そして、「凋落」しているといわれる日本の「復活の方策」が第7章で考察されているのですが、ここは

キャッチアップ型の経済成長においては、先進国というモデルが存在するために、ビジネスモデルはすでに存在しています。そのため、政府がリードしてそれを実現するのが効率的な方法なのですが、リープフロッグの場合には、そういうわけにはいきません。
(中略)
私はこの質問自体に、現在の日本人のメンタリティが現われていると思います。つまり、改革をリードするのは政府の役割であるという考え方です。
これはキャッチァップ型の経済成長の場合です。日本はかってそれによって成功したので、こうした考えが人々の頭に染み付いてしまったのでしょう。しかし、リープフロッグは、このような思考法を変えない限り、実現できません。

というところを引用しておきましょう。
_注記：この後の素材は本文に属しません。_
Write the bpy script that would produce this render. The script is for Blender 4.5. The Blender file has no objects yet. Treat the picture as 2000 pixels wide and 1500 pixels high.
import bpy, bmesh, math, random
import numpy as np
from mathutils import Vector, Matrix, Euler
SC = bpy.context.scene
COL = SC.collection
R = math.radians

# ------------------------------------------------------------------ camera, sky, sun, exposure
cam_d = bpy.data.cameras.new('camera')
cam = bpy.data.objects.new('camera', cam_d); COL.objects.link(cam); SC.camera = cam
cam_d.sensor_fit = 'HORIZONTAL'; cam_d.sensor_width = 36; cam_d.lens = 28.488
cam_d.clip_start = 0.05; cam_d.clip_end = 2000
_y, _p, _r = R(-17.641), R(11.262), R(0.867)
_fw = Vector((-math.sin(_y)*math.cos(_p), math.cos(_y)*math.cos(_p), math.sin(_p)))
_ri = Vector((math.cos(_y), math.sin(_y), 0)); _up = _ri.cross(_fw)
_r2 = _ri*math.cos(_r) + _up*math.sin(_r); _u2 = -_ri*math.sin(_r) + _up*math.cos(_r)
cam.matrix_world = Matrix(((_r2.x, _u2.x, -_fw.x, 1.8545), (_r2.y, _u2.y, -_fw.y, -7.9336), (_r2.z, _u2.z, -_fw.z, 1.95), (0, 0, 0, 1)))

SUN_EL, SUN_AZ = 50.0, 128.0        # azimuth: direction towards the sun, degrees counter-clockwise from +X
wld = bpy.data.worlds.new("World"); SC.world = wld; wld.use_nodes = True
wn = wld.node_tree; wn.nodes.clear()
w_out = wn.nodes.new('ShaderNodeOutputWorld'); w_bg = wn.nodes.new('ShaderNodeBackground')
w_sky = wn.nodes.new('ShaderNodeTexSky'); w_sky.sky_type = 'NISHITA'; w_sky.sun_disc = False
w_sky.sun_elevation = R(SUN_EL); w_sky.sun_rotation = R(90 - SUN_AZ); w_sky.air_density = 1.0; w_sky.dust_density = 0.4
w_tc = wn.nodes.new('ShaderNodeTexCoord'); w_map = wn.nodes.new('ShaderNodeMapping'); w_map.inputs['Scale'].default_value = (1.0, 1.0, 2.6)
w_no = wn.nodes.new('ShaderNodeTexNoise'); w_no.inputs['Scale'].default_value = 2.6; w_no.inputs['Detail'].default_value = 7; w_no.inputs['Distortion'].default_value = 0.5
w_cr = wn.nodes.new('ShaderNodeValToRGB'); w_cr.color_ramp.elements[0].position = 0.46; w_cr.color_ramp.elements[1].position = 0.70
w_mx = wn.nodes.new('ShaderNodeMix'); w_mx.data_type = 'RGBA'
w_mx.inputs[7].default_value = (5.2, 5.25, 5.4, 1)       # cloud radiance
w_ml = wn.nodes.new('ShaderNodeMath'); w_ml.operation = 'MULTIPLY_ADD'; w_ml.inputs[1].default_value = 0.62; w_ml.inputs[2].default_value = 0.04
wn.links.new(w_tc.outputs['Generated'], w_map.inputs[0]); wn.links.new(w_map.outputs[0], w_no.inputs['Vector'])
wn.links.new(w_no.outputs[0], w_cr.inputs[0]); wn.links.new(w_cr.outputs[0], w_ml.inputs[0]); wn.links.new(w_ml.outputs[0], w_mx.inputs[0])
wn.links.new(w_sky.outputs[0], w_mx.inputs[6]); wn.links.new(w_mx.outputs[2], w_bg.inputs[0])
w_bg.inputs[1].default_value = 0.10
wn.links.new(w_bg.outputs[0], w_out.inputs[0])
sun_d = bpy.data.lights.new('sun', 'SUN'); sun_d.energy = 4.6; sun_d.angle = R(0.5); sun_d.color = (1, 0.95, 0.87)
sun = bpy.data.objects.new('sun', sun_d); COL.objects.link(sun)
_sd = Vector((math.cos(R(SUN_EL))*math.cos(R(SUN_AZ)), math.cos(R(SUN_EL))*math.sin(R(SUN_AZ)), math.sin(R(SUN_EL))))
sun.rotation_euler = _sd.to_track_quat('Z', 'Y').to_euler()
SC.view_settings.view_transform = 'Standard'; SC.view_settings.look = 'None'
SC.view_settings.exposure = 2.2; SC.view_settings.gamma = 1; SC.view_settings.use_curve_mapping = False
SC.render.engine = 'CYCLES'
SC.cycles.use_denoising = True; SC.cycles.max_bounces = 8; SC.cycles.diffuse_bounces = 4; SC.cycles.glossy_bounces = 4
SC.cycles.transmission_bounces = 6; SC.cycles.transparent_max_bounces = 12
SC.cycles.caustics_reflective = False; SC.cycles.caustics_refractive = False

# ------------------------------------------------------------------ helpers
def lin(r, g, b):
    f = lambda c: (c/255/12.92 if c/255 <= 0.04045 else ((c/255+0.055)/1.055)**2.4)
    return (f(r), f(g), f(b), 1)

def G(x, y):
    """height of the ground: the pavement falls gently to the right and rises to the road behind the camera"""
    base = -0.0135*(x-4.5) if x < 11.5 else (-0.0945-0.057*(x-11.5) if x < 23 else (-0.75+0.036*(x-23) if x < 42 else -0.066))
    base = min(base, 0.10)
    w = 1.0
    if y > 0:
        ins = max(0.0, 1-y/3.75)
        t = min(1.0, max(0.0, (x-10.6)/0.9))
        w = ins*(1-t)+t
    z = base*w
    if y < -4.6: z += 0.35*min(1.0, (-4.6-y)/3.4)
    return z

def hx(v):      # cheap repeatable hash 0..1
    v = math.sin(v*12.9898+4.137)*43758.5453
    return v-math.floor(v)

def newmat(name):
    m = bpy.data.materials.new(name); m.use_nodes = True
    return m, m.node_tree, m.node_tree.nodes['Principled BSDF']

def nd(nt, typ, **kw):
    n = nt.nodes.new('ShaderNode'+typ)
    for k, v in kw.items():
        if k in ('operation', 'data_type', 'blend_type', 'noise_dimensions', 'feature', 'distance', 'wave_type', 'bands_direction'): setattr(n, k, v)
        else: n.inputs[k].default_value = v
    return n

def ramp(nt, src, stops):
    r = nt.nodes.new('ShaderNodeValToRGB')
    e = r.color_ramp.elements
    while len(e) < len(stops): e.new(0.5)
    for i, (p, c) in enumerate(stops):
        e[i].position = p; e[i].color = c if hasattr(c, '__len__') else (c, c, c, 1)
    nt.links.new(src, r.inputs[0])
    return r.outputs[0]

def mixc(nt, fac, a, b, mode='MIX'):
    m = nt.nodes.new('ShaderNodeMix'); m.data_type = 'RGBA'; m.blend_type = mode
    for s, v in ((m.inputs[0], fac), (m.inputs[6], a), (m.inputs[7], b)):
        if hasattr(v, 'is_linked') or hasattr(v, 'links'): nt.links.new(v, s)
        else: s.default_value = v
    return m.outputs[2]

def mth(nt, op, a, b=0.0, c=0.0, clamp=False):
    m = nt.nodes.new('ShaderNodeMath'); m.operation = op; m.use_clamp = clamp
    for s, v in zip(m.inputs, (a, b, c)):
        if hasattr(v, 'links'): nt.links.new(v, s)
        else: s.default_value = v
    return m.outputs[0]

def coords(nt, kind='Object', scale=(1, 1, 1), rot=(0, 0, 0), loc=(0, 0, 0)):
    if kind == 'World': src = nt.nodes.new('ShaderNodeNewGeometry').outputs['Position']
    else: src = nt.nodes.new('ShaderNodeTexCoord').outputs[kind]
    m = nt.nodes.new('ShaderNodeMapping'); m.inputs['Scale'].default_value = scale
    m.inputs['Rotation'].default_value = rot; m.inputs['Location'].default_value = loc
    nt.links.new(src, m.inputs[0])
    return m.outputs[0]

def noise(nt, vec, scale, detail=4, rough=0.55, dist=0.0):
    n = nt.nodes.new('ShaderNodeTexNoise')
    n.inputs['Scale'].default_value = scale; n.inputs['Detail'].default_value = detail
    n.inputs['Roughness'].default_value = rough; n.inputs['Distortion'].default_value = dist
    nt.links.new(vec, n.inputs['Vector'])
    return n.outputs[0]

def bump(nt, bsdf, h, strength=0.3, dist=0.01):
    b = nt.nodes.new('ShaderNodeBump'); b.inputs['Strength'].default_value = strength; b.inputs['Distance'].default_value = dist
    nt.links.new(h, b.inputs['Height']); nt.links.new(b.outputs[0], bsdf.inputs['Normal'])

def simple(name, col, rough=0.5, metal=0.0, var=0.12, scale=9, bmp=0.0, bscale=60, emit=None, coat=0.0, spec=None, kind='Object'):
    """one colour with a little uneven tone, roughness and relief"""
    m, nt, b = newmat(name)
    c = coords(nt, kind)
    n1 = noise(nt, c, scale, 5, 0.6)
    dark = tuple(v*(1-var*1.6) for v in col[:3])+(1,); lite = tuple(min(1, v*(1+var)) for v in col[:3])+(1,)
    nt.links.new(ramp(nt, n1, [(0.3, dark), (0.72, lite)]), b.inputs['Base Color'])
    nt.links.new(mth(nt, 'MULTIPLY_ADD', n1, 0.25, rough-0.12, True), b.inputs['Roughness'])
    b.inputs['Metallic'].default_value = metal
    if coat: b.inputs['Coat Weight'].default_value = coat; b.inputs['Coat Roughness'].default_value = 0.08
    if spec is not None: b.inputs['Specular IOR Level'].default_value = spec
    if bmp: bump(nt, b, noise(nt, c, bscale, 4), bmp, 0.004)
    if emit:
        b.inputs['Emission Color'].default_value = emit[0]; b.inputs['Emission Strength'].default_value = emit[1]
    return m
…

「民間」であればなんでも善で、政府であればなんでも駄目という短絡的な思考に陥るとマズいとは思うのですが、最近、政府のメッセージが変な方向にいってしまうことが目立つので、ここはこの忠告を、政府も民間も踏まえたほうがよい気がします。

レビュアーのひと言

本書の主題は「国家の隆盛と凋落」といった歴史的な視点から書かれてはいるのですが、それぞれの個人のライフプランに置き換えて考えてみてもいいかもしれません。
特に、新型コロナウィルスなどの突発的な事象で、経済活動やワークスタイル、ライフスタイルの大きな変化が余儀なくされるときに、変化に呑み込まれて沈没しないためには、いままでの人生の「成功パターン」をチャラにする勇気も必要です。個人の「リープフロッグ」のおこし方を本書をヒントに考えてみてはどうでしょうか。